The rarest moment in early parenthood, perhaps, is when one is up in the morning while the progeny sleeps.
He was up quite late two nights ago, and it finally has caught up to him, and so, with jazz tinkling on the boom box and coffee brewing in the pot, I have a moment to sit at the table, wrapped in fleece, grey light filtering in from the slatted blinds. Sunday morning. And the weather has done us wrong.
I am very happy for the kids to the south, for they have received the blizzard of a lifetime. I remember such a snowdrop--in '77, when my dad stuck a be-snowsuited me into a drift that came up to my waist, and they had to plow our 1000-foot driveway with a bulldozer. Today, the children of the southern mid-Atlantic can romp as never before in their young lives, and here's to that, but for most of Essex County, NJ, it's absolute bollocks--a mere dusting; the sleighs would only tear the crap out of the hill. Ah well.
At least there's
The Goonies.
Released in '84, it was two years too late for me, but it must have been a generation-defining flick for kids born, say, '71--'74. In it, Samwise Gamgee, at age 13, leads a pack of hormonally hammered dorks who are on the brink of a neighborhood-destroying regime change, resplendent with hopeful hunk big brother Josh Brolin and improbable 80s genius Corey Feldman--sporting a
Purple Rain T-shirt and brushing his feathered coif--effortlessly dishing out his best work; I write this without a stitch of irony. Throw in Jeff Cohen as a chubby hero; the
iconic Jonathan Ke Quan as a pint-sized nonspecific Asian 007; Joe Pantoliano, who had to have been balding at 15 and who makes even sarcasm itself wince; and an operatic Robert Davi (Oh --
That guy!), one of the most sympathetic bad guys in the history of screwball tween comedies, and you get timeless cinematic bliss--one that the progeny loved last night, one that made up for the lack of a blizzard some 25 years after its birth. Oh yeah, and
there's a pinhead. With suspenders and a Superman T-shirt. Just like Jesus in Godspell.
I'd be remiss if I didn't mention the racialist overtones in
The Goonies (graduate students at the University of Silly Studies, take note, for herein lies more than one doctoral thesis). Ke Quan's accent is impossibly "Asian," which is meant to be funny; but wouldn't most kids be speaking unaccented Engrish by that time? And there's a recurring gag of a Hispanic cleaning lady who has the singular cinematic misfortune of
auditioning for this turkey relying upon Feldman's character for translation. Ha, ha ha -- Look! She can't speak the language! At the end of the movie, I almost wanted her to keep the jewels and let the gringos' mostly lilly white world meet the wrecking ball.

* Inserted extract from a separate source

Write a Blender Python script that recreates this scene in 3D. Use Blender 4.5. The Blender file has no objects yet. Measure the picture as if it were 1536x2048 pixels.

But in Spielberg's world, the adults merely prop up the dorkitude for a lusty audience. A dusty pirate treasure map is discovered in the attic, and single-speed bike-powered, Cyndi Lauper-backed hijinks ensue. The Goonies are like Our Gang, and Sean Astin an earnest late 20-Century Spanky. Even at age 13, you can tell he knows all along he'll triumph at the end. 'Cause when your final destination is Mordor and your final goal saving all of Middle Earth, busting up a real estate deal in Northern Oregon is but a sweet flyswat of storytelling.